Trimble’s attack on the backstop has come too late

With prospects of a return to Stormont hovering around degrees absolute, the temperature is rising among unionists about the meaning of the backstop. They believe – and they’re not alone – that there is no outcome other than no deal that will not activate the backstop and “make Northern Ireland a protectorate of the EU.” Mixed messages are emerging as EU leaders have to decide whether to convene a special ratification summit on 21 November. Meanwhile a more parochial row is raging on closer to home with David Trimble in the thick of it.

The former first minister of Northern Ireland, who won the Nobel prize for his role in the peace process, accused Leo Varadkar’s government of “riding roughshod” over the 1998 agreement.  It is clear to me that the Irish side in the Brexit negotiations is undermining the 1998 Good Friday Agreement, riding roughshod over its terms and violating its spirit. . There is a genuine risk that Northern Ireland will end up as part of an effective EU protectorate, without the say-so of the Northern Ireland Assembly. “This would be an appalling breach of the principle of consent, which runs through the (Good Friday) agreement.”

The pedants among you will have noticed that the consent principle applied specifically to Irish unity. At any rate Trimble might have anticipated something like this before he decided to support Leave and then  went on to join the club of  Brexiteers dismissing the very idea of a border problem. He penned these thoughts in a foreword to a report, “The Irish border and the principle of consent, “by Graham Gudgin director of the Policy Exchange think tank and a former Trimble adviser and Ray Bassett, an ex-DFA dissident. The report says:

Theresa May’s stance is more closely aligned to the original principles of the 1998 Good Friday Agreement than the Irish-EU side’s stance.
• Current Irish demands contravene the 1998 Good Friday Agreement.
• It is currently the EU position in talks that is now the greatest danger to the terms of the 1998 Good Friday Agreement, because of a fundamental misinterpretation of the principle of consent on which it rests – which holds that the future constitutional status of the people of Northern Ireland has to be decided by a majority of the people in Northern Ireland.
• The idea that a backstop might involve a few veterinary checks on ferries or at ports in Great Britain is palpably false. In the circumstances in which a backstop would operate, tariffs would need to be collected. These could be collected without border checks but the same is true for a land border.
• Future trade talks between the UK and EU should include an ‘Ireland chapter’, in which both sides genuinely try to ensure an invisible border and preserve existing cross-border cooperation.

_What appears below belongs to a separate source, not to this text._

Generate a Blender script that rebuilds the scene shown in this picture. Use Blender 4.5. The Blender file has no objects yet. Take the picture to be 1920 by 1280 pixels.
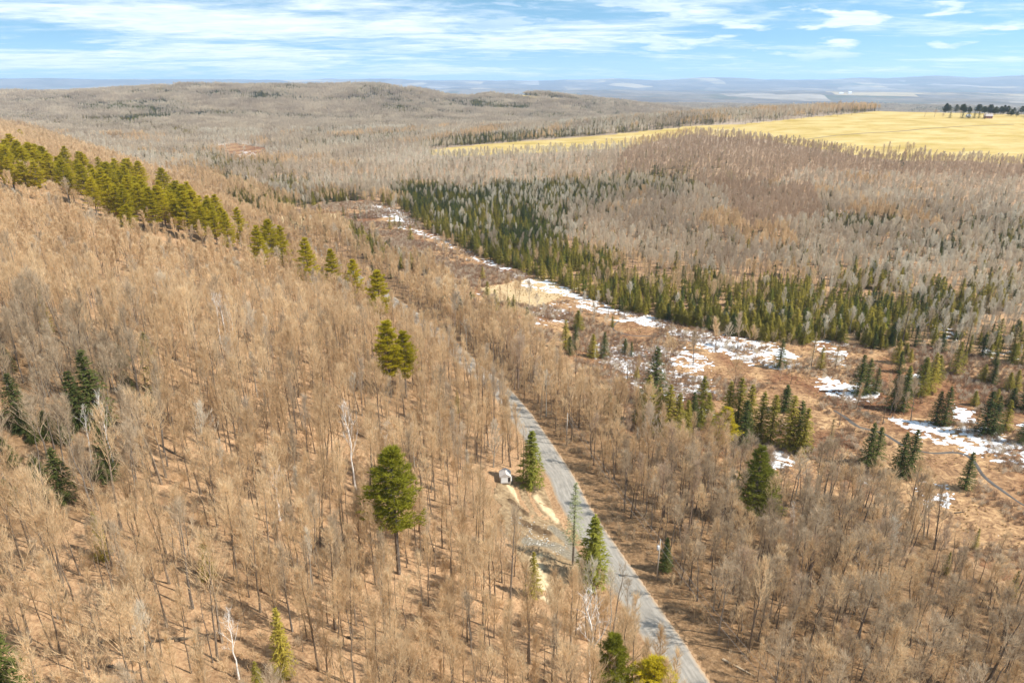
import bpy, math, random
import numpy as np

# ------------------------------------------------------------------ camera, sky, sun, exposure
S = bpy.context.scene
COL = S.collection
CAM_H = 100.0
PITCH = math.radians(20.7)
cam_d = bpy.data.cameras.new("camera")
cam_d.sensor_width = 36.0
cam_d.lens = 24.0
cam_d.clip_start = 0.5
cam_d.clip_end = 90000.0
cam = bpy.data.objects.new("camera", cam_d)
cam.location = (0, 0, CAM_H)
cam.rotation_euler = (math.pi / 2 - PITCH, 0, 0)
COL.objects.link(cam)
S.camera = cam

SUN_DIR = np.array([0.70, -0.16, 0.86]); SUN_DIR /= np.linalg.norm(SUN_DIR)
sun_el = math.asin(SUN_DIR[2]); sun_az = math.atan2(SUN_DIR[0], SUN_DIR[1])
sl = bpy.data.lights.new("sun", 'SUN'); sl.energy = 4.9; sl.angle = math.radians(0.6); sl.color = (1.0, 0.945, 0.86)
sun = bpy.data.objects.new("sun", sl); COL.objects.link(sun)
import mathutils
sun.rotation_euler = mathutils.Vector((-SUN_DIR[0], -SUN_DIR[1], -SUN_DIR[2])).to_track_quat('-Z', 'Y').to_euler()
sun.location = (0, 0, 300)

W = bpy.data.worlds.new("World"); S.world = W; W.use_nodes = True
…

One possible way out of the current impasse is for both sides to sign a declaration that future trade talks (scheduled for the next phase of Brexit negotiations) will include an ‘Ireland chapter’, in which both sides undertake to use their best efforts to ensure an invisible border and to preserve all existing measures of cross-border cooperation agreed under the auspices of the 1998 Good Friday Agreement, on the basis of the principle of consent.

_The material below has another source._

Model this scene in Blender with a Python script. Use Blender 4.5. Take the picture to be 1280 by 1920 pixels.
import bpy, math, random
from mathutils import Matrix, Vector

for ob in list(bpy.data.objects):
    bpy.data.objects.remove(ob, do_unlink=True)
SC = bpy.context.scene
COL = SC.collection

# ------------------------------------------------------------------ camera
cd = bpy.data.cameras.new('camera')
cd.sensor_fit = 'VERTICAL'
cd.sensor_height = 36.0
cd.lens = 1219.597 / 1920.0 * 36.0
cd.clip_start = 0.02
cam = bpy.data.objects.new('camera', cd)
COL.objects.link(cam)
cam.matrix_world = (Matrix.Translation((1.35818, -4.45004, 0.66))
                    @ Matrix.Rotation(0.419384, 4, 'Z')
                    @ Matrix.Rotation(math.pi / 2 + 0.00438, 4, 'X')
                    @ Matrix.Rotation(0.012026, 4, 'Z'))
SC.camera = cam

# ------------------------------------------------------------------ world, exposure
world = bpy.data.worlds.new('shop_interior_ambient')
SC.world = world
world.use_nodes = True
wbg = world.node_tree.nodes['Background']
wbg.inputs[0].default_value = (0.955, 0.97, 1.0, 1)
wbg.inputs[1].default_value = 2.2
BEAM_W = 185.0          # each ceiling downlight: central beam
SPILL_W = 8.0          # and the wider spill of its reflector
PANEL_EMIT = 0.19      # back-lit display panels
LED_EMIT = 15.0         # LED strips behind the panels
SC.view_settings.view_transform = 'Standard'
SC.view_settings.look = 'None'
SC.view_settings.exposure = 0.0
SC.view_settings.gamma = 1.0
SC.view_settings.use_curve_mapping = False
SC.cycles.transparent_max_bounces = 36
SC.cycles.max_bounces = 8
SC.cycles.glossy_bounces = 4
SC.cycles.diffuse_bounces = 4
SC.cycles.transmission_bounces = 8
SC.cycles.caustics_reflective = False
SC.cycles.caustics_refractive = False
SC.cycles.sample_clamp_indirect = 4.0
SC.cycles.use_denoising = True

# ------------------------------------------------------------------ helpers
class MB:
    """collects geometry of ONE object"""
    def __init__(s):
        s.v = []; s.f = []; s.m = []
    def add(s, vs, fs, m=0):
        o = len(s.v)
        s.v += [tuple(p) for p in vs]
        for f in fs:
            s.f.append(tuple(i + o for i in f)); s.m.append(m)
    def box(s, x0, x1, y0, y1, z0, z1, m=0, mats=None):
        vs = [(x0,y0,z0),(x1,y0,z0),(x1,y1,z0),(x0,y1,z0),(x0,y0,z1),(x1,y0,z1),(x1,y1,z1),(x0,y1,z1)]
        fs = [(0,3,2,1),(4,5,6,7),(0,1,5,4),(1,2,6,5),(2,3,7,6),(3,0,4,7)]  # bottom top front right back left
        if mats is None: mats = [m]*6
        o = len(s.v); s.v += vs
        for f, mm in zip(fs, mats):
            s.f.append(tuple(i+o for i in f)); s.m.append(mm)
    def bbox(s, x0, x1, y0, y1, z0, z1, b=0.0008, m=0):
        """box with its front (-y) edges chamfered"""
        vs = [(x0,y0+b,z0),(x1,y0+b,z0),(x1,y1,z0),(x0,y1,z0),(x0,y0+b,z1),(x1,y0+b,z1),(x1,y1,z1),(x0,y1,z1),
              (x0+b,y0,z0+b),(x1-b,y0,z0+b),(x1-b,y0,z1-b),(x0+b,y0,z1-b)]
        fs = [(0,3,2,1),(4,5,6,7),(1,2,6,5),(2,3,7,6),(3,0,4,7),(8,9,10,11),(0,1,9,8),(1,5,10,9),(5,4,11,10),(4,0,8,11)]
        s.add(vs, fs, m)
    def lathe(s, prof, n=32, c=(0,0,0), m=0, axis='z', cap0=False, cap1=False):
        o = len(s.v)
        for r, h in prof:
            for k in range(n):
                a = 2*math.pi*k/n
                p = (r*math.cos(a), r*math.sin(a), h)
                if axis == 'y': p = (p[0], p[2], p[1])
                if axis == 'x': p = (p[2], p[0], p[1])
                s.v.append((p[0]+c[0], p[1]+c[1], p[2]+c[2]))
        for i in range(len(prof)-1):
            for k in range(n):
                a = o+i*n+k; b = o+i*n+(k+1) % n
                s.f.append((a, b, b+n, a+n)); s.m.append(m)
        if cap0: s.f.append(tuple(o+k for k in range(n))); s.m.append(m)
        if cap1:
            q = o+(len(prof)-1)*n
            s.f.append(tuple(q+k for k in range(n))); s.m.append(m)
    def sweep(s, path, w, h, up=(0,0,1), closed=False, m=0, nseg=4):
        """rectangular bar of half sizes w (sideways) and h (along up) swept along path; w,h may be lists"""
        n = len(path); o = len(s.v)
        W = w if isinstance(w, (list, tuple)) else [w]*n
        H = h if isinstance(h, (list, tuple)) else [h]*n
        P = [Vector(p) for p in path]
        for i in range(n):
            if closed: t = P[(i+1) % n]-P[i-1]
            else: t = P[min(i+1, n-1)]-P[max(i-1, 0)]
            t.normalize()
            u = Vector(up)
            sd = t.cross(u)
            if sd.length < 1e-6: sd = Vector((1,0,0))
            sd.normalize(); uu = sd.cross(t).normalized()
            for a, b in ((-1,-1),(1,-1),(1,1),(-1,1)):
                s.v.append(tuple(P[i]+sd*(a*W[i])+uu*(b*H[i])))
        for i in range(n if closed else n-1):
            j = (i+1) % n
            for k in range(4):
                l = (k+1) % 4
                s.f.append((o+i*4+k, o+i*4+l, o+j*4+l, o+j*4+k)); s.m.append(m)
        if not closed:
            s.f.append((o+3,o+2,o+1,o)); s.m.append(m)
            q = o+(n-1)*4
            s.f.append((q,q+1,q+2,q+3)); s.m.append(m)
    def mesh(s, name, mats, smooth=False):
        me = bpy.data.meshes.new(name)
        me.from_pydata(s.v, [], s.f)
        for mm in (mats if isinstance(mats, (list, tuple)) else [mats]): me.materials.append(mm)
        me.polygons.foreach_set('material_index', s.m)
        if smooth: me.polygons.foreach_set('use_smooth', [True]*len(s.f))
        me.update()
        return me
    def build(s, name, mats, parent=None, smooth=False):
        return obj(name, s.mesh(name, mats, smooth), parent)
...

Presumably this would be included in the political declaration on the framework for the final deal which would accompany the withdrawal agreement. But would it effectively neutralise the backstop?

Brexit secretary Dominic Raab is singing off a different hymn sheet, making the startling claim that an agreement on the Irish border was “not far off”. In a letter published yesterday, he said  he expected a Brexit deal to be finalised by November 21. He’ll be closely questioned about that when he visits the province today.

The problem of how to deal with the Irish border has been a sticking point in negotiations. “Despite our differences, we are not far from an agreement on this issue,” he wrote.

Leo Varadkar last week criticised Mr Raab for suggesting that an extension to the UK’s transition period could be an alternative to a backstop to prevent a hard Irish border. Mr Raab indicated that the UK would eventually have to choose between the two, in comments described by the taoiseach yesterday as “unusual”

The FT runs a more positive story under the headline, “EU floats compromise on Irish border backstop with London.”

In a concession to London, the EU would lay out the full terms of a “bare-bones” all-UK customs union in Britain’s exit agreement, avoiding the need to negotiate a second customs treaty after Brexit, according to several diplomats familiar with the plan. The stop-gap measure would remain in place until a permanent UK-EU trade agreement is agreed.

Under the backstop compromise, Northern Ireland would remain in a deep customs union with the bloc, applying the union’s full “customs code” and following single market regulations for goods and agri-food products. At the same time the UK would be in a more “bare-bones” customs arrangement with the EU, in which it would apply a common external tariff on imports from outside the union and rules of origin….
The new compromise would give Mrs May some legal certainty that Britain could not be forced to accept a customs border with Northern Ireland. A Northern Ireland-only customs union with the EU would still be needed in Britain’s withdrawal agreement as a final fail-safe measure — a so-called “backstop to the backstop” that London strongly opposes.

The difference between this proposal and what was rejected by Mrs May last month seems smaller than can be seen with the naked eye. And yet it may account for Dominic Raab’s optimism. Let’s hope we’re not in for another letdown.